• _REQUEST_: Copy verbatim the material from its first line to the line that holds "SC.camera = camo", including that line.

• _DATA LISTING_:
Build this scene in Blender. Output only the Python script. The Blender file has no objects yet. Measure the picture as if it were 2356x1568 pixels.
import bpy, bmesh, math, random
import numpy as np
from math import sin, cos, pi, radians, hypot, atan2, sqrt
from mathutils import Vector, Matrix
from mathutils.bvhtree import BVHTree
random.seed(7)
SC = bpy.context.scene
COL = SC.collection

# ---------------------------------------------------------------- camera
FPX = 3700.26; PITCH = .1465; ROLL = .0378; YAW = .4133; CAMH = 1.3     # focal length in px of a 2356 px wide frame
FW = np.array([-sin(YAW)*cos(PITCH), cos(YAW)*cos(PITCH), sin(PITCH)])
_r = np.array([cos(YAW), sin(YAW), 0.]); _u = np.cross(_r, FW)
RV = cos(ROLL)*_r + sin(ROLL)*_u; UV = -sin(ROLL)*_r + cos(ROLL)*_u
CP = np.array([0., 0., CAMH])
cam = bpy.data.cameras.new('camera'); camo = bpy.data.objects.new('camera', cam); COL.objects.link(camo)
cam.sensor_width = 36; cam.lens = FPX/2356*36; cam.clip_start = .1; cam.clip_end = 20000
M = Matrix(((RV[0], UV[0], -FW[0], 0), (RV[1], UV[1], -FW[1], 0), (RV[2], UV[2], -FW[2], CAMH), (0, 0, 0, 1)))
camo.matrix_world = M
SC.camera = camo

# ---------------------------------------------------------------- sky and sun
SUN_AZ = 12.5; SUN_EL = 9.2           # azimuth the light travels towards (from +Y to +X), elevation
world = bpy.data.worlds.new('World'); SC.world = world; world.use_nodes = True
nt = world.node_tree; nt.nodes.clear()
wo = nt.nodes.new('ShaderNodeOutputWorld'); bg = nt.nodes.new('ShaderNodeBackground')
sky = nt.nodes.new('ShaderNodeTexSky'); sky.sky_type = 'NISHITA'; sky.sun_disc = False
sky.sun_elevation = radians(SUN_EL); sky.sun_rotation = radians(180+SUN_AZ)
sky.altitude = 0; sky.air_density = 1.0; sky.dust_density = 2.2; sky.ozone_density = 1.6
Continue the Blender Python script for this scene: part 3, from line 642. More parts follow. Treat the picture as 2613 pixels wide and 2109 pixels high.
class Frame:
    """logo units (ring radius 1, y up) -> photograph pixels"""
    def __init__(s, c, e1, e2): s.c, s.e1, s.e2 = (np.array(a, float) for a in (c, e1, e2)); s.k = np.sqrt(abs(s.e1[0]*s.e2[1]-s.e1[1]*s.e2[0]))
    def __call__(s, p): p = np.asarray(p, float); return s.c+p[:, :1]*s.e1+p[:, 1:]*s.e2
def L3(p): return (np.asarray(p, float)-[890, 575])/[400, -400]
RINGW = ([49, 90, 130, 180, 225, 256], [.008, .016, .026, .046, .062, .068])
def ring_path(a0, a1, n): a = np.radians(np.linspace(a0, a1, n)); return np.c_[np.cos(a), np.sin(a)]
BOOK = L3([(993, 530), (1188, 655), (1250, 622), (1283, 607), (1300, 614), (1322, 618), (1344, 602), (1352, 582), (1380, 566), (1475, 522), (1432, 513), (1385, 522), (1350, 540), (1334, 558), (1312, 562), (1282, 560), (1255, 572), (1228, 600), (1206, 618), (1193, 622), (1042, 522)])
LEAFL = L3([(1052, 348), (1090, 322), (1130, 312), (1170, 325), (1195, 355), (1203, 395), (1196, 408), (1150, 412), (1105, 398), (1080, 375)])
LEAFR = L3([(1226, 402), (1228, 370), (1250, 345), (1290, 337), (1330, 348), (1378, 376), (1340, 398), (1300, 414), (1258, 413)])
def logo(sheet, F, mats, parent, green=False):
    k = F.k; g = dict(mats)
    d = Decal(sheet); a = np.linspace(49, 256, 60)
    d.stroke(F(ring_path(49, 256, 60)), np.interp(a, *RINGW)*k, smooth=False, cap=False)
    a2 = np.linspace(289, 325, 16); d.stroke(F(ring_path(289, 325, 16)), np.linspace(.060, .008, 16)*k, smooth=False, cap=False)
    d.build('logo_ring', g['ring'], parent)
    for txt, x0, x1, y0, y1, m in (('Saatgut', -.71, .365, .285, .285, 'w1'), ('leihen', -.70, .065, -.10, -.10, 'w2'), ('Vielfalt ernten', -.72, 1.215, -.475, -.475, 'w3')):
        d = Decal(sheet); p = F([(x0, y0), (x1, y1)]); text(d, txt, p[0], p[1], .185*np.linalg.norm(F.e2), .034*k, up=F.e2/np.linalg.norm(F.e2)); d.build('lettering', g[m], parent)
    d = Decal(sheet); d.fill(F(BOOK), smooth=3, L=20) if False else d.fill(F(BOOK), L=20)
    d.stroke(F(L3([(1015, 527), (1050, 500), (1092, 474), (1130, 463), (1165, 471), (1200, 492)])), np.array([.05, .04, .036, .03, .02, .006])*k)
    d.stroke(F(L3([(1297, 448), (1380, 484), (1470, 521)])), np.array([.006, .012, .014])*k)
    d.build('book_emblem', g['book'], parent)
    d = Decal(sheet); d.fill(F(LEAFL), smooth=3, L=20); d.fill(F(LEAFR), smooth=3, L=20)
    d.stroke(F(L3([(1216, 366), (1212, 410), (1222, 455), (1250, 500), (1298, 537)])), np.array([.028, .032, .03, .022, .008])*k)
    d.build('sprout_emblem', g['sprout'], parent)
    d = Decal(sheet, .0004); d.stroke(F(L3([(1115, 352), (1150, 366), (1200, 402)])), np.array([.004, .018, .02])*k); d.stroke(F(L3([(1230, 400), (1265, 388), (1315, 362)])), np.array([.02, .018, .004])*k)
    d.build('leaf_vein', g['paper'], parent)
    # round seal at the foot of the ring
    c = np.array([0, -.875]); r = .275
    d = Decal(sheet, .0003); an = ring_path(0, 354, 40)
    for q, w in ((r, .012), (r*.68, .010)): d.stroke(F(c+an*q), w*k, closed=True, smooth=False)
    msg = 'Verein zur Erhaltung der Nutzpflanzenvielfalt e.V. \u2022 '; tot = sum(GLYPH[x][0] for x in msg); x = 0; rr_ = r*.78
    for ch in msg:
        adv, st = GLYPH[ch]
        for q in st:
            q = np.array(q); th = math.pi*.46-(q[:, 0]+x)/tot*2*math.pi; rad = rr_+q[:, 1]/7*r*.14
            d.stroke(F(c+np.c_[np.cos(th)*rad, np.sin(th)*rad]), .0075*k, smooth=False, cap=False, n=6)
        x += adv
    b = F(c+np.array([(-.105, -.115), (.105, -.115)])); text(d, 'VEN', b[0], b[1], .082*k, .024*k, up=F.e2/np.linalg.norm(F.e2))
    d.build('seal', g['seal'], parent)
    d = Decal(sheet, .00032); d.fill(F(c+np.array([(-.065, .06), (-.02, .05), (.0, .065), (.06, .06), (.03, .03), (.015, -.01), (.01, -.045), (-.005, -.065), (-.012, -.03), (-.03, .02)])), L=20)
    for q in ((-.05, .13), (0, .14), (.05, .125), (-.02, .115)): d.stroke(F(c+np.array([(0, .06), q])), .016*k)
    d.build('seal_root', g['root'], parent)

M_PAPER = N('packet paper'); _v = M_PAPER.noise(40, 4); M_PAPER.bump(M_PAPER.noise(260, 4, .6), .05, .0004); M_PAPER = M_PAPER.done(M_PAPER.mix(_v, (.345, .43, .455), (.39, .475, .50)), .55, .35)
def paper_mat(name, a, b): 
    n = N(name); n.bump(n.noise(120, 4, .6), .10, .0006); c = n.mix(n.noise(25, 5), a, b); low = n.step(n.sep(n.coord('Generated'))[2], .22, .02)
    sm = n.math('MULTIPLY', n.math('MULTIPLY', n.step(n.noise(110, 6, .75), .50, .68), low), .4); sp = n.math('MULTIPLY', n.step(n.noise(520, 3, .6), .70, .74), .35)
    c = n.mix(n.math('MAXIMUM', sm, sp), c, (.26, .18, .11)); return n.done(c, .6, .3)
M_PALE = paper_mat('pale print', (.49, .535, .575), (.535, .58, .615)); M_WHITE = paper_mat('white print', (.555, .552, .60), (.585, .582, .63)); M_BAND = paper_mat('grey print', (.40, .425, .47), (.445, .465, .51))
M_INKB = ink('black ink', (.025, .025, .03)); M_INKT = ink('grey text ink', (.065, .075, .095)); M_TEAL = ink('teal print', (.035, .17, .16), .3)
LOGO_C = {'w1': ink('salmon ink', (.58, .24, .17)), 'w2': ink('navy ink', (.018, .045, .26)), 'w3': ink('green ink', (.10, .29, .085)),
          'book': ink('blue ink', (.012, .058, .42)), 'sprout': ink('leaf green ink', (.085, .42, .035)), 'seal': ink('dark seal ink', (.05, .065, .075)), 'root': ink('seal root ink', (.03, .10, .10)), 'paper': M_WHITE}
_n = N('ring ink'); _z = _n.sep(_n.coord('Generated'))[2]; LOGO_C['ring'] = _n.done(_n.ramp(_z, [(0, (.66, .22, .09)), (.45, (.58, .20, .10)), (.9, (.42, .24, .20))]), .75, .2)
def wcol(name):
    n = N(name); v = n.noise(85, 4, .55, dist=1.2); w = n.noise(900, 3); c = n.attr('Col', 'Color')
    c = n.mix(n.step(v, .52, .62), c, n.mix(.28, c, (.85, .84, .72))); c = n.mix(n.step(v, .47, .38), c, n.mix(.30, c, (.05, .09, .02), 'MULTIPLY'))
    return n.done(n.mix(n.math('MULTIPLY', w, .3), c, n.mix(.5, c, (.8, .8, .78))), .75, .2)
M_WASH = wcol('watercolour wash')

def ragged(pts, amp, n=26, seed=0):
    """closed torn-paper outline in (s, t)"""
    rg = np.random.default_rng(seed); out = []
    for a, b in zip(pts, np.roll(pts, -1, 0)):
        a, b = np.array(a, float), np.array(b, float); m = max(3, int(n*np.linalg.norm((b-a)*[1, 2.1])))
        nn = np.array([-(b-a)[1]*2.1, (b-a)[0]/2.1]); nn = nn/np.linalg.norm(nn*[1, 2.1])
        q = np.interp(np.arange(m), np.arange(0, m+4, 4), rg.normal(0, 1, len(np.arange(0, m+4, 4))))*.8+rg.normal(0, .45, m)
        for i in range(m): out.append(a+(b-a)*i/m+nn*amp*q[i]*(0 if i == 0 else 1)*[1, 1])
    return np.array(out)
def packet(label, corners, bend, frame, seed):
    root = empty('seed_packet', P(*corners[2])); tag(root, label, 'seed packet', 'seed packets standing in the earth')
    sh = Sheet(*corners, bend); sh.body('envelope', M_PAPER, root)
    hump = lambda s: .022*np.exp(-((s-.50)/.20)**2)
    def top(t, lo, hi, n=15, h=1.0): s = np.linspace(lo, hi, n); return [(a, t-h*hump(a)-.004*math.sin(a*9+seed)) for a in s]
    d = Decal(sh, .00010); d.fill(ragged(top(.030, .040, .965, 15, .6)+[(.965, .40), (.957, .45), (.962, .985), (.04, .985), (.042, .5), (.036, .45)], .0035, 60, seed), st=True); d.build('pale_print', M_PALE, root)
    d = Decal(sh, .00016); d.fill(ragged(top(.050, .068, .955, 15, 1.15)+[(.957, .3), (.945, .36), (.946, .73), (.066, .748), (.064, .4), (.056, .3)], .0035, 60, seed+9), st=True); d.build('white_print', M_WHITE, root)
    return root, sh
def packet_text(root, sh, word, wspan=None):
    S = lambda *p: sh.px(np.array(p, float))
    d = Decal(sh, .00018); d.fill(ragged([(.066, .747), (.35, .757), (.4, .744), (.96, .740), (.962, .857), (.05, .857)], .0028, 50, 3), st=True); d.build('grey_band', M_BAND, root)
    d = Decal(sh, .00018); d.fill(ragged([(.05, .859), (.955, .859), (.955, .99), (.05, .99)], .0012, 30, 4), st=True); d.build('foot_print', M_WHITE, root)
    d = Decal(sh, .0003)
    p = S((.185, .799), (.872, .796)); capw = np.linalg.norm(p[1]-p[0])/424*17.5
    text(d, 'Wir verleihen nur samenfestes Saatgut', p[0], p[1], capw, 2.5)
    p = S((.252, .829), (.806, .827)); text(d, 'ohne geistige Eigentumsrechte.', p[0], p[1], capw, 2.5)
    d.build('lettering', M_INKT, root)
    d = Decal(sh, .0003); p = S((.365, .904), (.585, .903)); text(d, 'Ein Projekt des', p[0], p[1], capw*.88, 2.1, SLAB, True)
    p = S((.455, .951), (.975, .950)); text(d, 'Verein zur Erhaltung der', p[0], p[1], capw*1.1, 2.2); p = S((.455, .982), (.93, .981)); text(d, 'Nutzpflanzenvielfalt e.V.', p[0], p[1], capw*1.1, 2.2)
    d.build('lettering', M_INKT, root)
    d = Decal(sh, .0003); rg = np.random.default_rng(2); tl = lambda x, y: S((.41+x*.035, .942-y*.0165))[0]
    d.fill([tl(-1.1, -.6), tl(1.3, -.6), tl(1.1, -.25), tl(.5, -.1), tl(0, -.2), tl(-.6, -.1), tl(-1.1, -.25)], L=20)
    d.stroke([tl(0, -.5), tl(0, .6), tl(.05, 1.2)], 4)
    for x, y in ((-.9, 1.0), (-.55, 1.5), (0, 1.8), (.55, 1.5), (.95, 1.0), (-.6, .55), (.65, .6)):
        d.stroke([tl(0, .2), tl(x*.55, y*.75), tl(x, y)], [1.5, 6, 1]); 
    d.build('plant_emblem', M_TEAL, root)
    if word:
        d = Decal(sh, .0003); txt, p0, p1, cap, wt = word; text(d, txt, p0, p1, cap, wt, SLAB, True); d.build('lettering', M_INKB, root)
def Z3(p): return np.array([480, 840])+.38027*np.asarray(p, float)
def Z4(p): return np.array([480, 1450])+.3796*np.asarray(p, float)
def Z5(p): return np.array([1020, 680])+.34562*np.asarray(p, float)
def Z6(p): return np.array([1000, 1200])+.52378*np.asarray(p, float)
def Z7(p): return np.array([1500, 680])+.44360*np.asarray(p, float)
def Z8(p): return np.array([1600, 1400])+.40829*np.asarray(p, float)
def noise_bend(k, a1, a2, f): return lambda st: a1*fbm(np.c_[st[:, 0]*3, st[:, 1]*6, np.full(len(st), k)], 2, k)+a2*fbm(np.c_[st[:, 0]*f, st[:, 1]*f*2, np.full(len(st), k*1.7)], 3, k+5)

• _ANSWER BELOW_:
Build this scene in Blender. Output only the Python script. The Blender file has no objects yet. Measure the picture as if it were 2356x1568 pixels.
import bpy, bmesh, math, random
import numpy as np
from math import sin, cos, pi, radians, hypot, atan2, sqrt
from mathutils import Vector, Matrix
from mathutils.bvhtree import BVHTree
random.seed(7)
SC = bpy.context.scene
COL = SC.collection

# ---------------------------------------------------------------- camera
FPX = 3700.26; PITCH = .1465; ROLL = .0378; YAW = .4133; CAMH = 1.3     # focal length in px of a 2356 px wide frame
FW = np.array([-sin(YAW)*cos(PITCH), cos(YAW)*cos(PITCH), sin(PITCH)])
_r = np.array([cos(YAW), sin(YAW), 0.]); _u = np.cross(_r, FW)
RV = cos(ROLL)*_r + sin(ROLL)*_u; UV = -sin(ROLL)*_r + cos(ROLL)*_u
CP = np.array([0., 0., CAMH])
cam = bpy.data.cameras.new('camera'); camo = bpy.data.objects.new('camera', cam); COL.objects.link(camo)
cam.sensor_width = 36; cam.lens = FPX/2356*36; cam.clip_start = .1; cam.clip_end = 20000
M = Matrix(((RV[0], UV[0], -FW[0], 0), (RV[1], UV[1], -FW[1], 0), (RV[2], UV[2], -FW[2], CAMH), (0, 0, 0, 1)))
camo.matrix_world = M
SC.camera = camo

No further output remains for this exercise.